Jan. 10th, 2025

hannah: (Interns at Meredith's - gosh_darn_icons)
Challenge #2

In your own space, talk about your fannish origin story. Post your answer to today’s challenge in your own space and leave a comment in this post saying you did it. Include a link to your post if you feel comfortable doing so.


My fannish origin story is distinct from my fannish beginnings, which go back to the first grade where I wrote a one-page story about Kermit and Miss Piggy getting married and the house they lived in. They go through morning conversations on the playground, afternoon cartoons, chatting about the latest Animorphs novel while standing in line at summer camp. They go through Yahoo groups and message boards and Livejournal invite codes. They even go through my first big fandoms where I made lasting friendships and started writing stories where I had something to say and managed to say most of it, too.

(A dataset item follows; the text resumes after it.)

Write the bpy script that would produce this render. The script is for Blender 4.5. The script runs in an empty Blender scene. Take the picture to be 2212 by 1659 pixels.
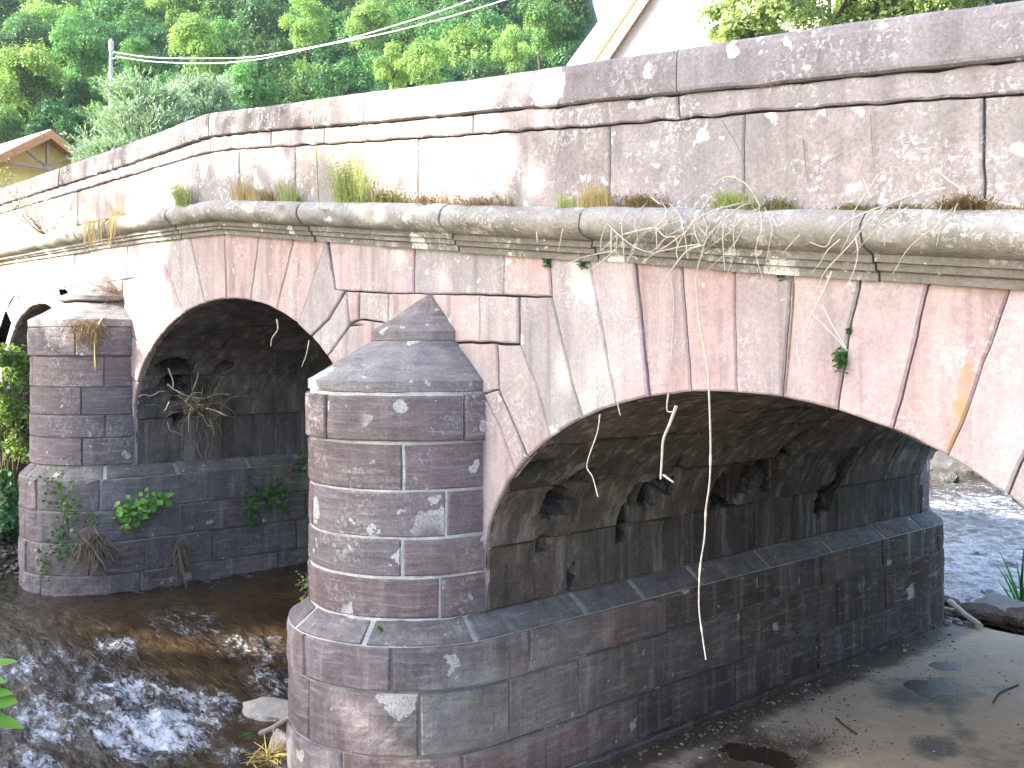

My fannish origin comes in two parts. The first happened a few US presidential administrations ago in a fairly small, niche fandom. It was simply reading someone's comment about not following a common trend in the fandom at the time - giving an unnamed character a different name than most people did - which had me realize I was simply going along with the flow for a lot of things. It had me stop, step back, and start questioning why I was doing certain things. Was it really because I thought it was a good idea? Was I doing it just because it was de rigueur at the time? While it may have been a common convention in fics of the day, where did it come from? Did it arrive from the canon itself or one person writing a well-regarded story?

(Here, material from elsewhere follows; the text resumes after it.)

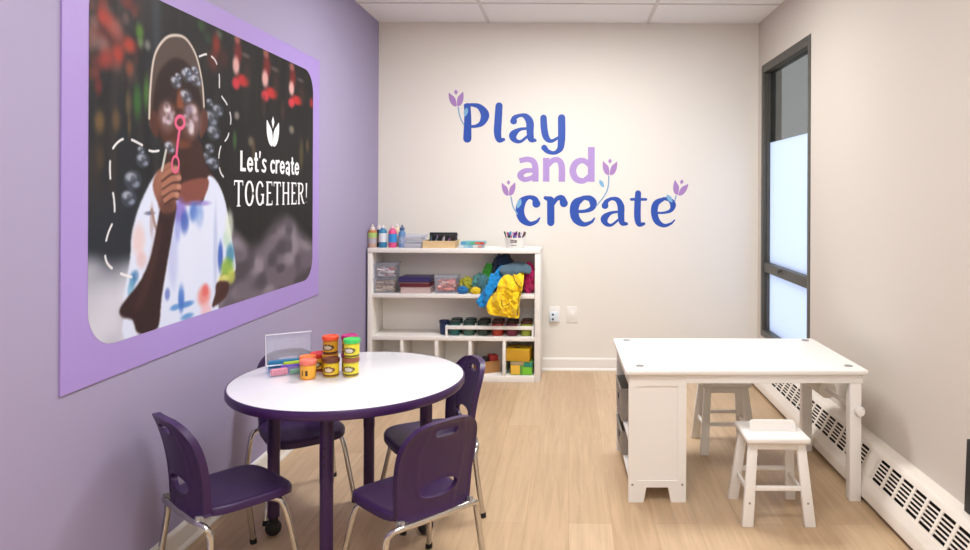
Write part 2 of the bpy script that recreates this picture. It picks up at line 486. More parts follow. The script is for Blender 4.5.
word('wall_word', 'lavender painted word and, in the middle of the three words', [
    ([[(112, 122, 30), (155, 113, 32), (190, 124, 34), (204, 160, 36), (205, 242, 36)], [(200, 177, 24), (145, 180, 30), (117, 205, 36), (138, 229, 30), (178, 222, 28), (200, 205, 26)]], Z7),
    ([[(267, 104, 38), (267, 242, 38)], [(275, 150, 28), (305, 119, 32), (340, 119, 34), (357, 155, 38), (358, 242, 38)]], Z7),
    ([[(528, 40, 40), (528, 242, 40)], [(520, 145, 30), (482, 119, 32), (440, 132, 38), (421, 178, 40), (440, 224, 38), (482, 236, 32), (520, 208, 30)]], Z7)], M['lav'], 'flat')
word('wall_word', 'blue painted word create, lowest of the three words on the cream wall', [
    ([[(211, 370, 44), (200, 342, 30), (165, 333, 22), (128, 360, 44), (116, 412, 46), (132, 460, 42), (172, 486, 26), (212, 474, 18), (230, 452, 8)]], Z7),
    ([[(294, 350, 40), (295, 478, 40)], [(263, 336, 20), (292, 345, 34)], [(306, 372, 22), (330, 340, 24), (358, 336, 32), (370, 366, 44)]], Z7),
    ([[(430, 414, 18), (490, 412, 18), (532, 395, 28), (540, 363, 40), (520, 338, 32), (482, 334, 22)], [(484, 334, 22), (441, 365, 46), (430, 412, 48), (443, 460, 44), (485, 488, 26), (530, 474, 16), (548, 452, 8)]], Z7),
    ([[(43, 300, 54), (56, 264, 34), (100, 241, 26), (148, 252, 42), (177, 305, 54), (179, 380, 52), (188, 443, 44), (226, 454, 24)], [(158, 350, 16), (88, 364, 28), (38, 408, 58), (52, 452, 38), (98, 464, 22), (155, 420, 18)]], Z8),
    ([[(322, 195, 48), (318, 300, 52), (318, 398, 52), (332, 456, 40), (372, 452, 24)], [(264, 246, 22), (388, 246, 22)]], Z8),
    ([[(462, 359, 18), (540, 358, 18), (600, 338, 30), (618, 290, 46), (590, 248, 36), (540, 238, 24)], [(544, 238, 24), (477, 278, 50), (460, 350, 54), (482, 428, 50), (540, 466, 30), (600, 450, 18), (632, 420, 10)]], Z8)], M['blue'])

PETL = [(-.42, .82), (-.28, .72), (-.10, .55), (-.03, .34), (-.03, .02), (-.26, .10), (-.41, .42)]
DIA = [(0, 1.0), (.12, .85), (0, .68), (-.12, .85)]
def tulip(label, fn, base, h, tilt, stem, leaf, lrot, lsc):
    t = thing('tulip_decal', label, 'decal', (0, 0, 0), 0, 'painted tulips around the lettering')
    ca, sa = math.cos(tilt), math.sin(tilt)
    def tf(p): x, y = p[0] * h, p[1] * h; return (base[0] + x * ca + y * sa, base[1] - (y * ca - x * sa))
    bl = MB()
    for poly in (PETL, [(-a, b) for a, b in PETL], DIA):
        sm = [(v.x, v.y) for v in catmull([Vector((a, b, 0)) for a, b in poly], 5, True)] if poly is not DIA else DIA
        bl.prism([tf(p) for p in sm], 0, .0012, fn)
    c = Vector(fn(base[0], base[1], 0)); c.y = YB
    t.location = c
    st = MB(); stroke(st, stem, fn, eps=.0003)
    lf = MB(); lp = [(0, -1), (.42, -.4), (.45, .15), (.1, 1), (-.35, .45), (-.42, -.3)]
    cl, sl = math.cos(lrot), math.sin(lrot)
    lp = [(leaf[0] + lsc * (a * cl - b * sl), leaf[1] + lsc * (a * sl + b * cl)) for a, b in lp]
    lf.prism([(v.x, v.y) for v in catmull([Vector((a, b, 0)) for a, b in lp], 4, True)], 0, .0021, fn)
    for mb, n, m in ((bl, 'bloom', M['tulip']), (st, 'stem', M['stem']), (lf, 'leaf', M['leaf'])):
        mb.v = [(v[0] - c.x, v[1] - c.y, v[2] - c.z) for v in mb.v]
        mb.build(n, m, t, smooth=False)
tulip('painted lavender tulip left of the letter P of Play', Z6, (124, 202), 128, -.08, [(133, 208, 11), (142, 260, 10), (158, 305, 10), (176, 338, 8)], (190, 243), .25, 34)
tulip('painted lavender tulip left of the letter c of create', Z7, (52, 325), 92, -.04, [(64, 332, 8), (76, 385, 8), (100, 430, 8)], (110, 370), .35, 28)
tulip('painted lavender tulip right of the word and', Z7, (634, 204), 98, .03, [(630, 208, 8), (626, 270, 8), (606, 320, 8), (558, 382, 7)], (588, 252), -.5, 25)
tulip('painted lavender tulip above the final e of create', Z8, (658, 210), 140, .28, [(642, 218, 12), (634, 255, 11)], (588, 238), -.6, 40)

# ------------------------------------------------------------------ wall mural on the left wall
def mw(px, py):
    y = 1036.0 / (570 - px); return y, 1.36 - (py - 194) * y / 700
mu = thing('wall_mural', 'large lavender bordered photo mural on the lilac wall, child blowing bubbles', 'mural', (XL, 3.07, .765))
mo = Vector((XL, 3.07, .765))
MB().box(0, .006, 2.0286 - 3.07, 4.111 - 3.07, 0, 2.135 - .765, .0006, seg=1).build('backing_board', [M['board']], mu, smooth=False)
PY0, PY1, PZ0, PZ1 = 2.141, 4.008, .872, 2.048
NW, NH = 580, 366
ys = np.linspace(PY0, PY1, NW); zs = np.linspace(PZ1, PZ0, NH)
GY, GZ = np.meshgrid(ys, zs)
PX = 570 - 1036.0 / GY
PYY = 194 + (1.36 - GZ) * 700 / GY
img = np.zeros((NH, NW, 3))
def C3(c): return np.array(c, float)
def over(mask, c): 
    global img
    img = img * (1 - mask[..., None]) + C3(c) * mask[..., None]
def sstep(a, b, x): t = np.clip((x - a) / (b - a), 0, 1); return t * t * (3 - 2 * t)
def vnoise(scale, seed, ax=1.0, az=1.0):
    r = np.random.RandomState(seed)
    w = int(1.9 * scale * ax) + 3; h = int(1.2 * scale * az) + 3
    g = r.rand(h, w)
    u = (GY - PY0) * scale * ax; v = (PZ1 - GZ) * scale * az
    i = np.floor(u).astype(int); j = np.floor(v).astype(int); fu = u - i; fv = v - j
    fu = fu * fu * (3 - 2 * fu); fv = fv * fv * (3 - 2 * fv)
    return (g[j, i] * (1 - fu) + g[j, i + 1] * fu) * (1 - fv) + (g[j + 1, i] * (1 - fu) + g[j + 1, i + 1] * fu) * fv
def blur(m, r):
    if r < 1: return m
    r = int(r)
    for _ in range(2):
        for axis in (0, 1):
            p = np.pad(m, [(r + 1, r) if a == axis else (0, 0) for a in (0, 1)], mode='edge'); c = np.cumsum(p, axis=axis)
            n = m.shape[axis]
            m = (np.take(c, range(2 * r + 1, 2 * r + 1 + n), axis) - np.take(c, range(0, n), axis)) / (2 * r + 1)
    return m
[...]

That simple comment from nearly twenty years ago still has me looking at fandom patterns, fashions, and trends with a critical eye. It's had me set heads spinning here and there by reminding people what does and doesn't come from the canon, and raised a few heated arguments about what's in the canon versus what's implied by throwaway lines of dialogue versus what's one person's idea being taken as writ across the board. There's some "trust, but verify" mentality, and there's a good bit of constantly and intentionally parsing out where I've gotten things and why I'm using them.

The second part happened not much later. It's akin to that comment about not following a given trend, where I looked around at a bunch of stories all being written around the same time, all doing their own spin on a given set of ideas, all of them wildly creative - except nobody had done it or was doing it in one particular way I thought would be a fascinating, compelling take on things. This came after wandering into a lot of fandoms twenty minutes late with Starbucks, asking about things I thought were at least somewhat creative that many, many people had already done by the time I got there. Having it happen to me repeatedly, especially at that point in my life when I hadn't even yet graduated college, got me thinking that while it was true someone else writing a given idea wouldn't get the same story as myself writing it, if I'd thought of something, to employ one of my favorite phrases, it must be so blindingly obvious you'd need to put on sunglasses.

Except nobody else had done it. I looked, and waited, and looked some more. I asked people who knew more than I did, I used Boolean searches and targeted keywords, I snooped and peered and scrounged around, and nothing. Something I thought was quite obvious - simply taking the basic idea and turning a handful of bits of the premise around a full 180 degrees, turning it inside-out, rotating it on the Y axis, pick your favorite geometric and spatial metaphors - hadn't occurred to anyone else.

It was a lesson in trusting myself, in always looking to see what wasn't there, and in committing to doing something new and different. Because if I wanted to read something I couldn't find, I'd have to write it myself.

And it turned out that chances were good other people wanted to read it, too.

I like to say I've made my name and earned my reputation by constantly doing my own thing, going against common trends, always trying to see what fandoms take as their sacred cows and questioning their assumptions and conventions, challenging preconceived notions. More than once I've slammed my hand down on the nearest desk or flat surface because by golly, nobody else has done this idea yet and I've got to get on that. I'm not saying I never write things in what I'd say is the typical mode - I've done a fair bit of writing that's been deeply conventional for the given fandoms - as much as I'm saying I love being able to do something that I know nobody else has done yet. I struggle to internalize the idea that as obvious as something might seem to me, it's eminently possible I'm the first person who's thought of doing it like that.

I can talk about the timeline of my fandoms, the chronology, how I found them, how they brought me to the next one and the next one and the one after that. I can talk about learning to write by writing a lot and in doing a lot of writing, trusting my voice. All that's part of where I come from. Where I start, where I originate, is in how I learned to approach fandom. To figure out the difference between what I was looking at, and what I could see.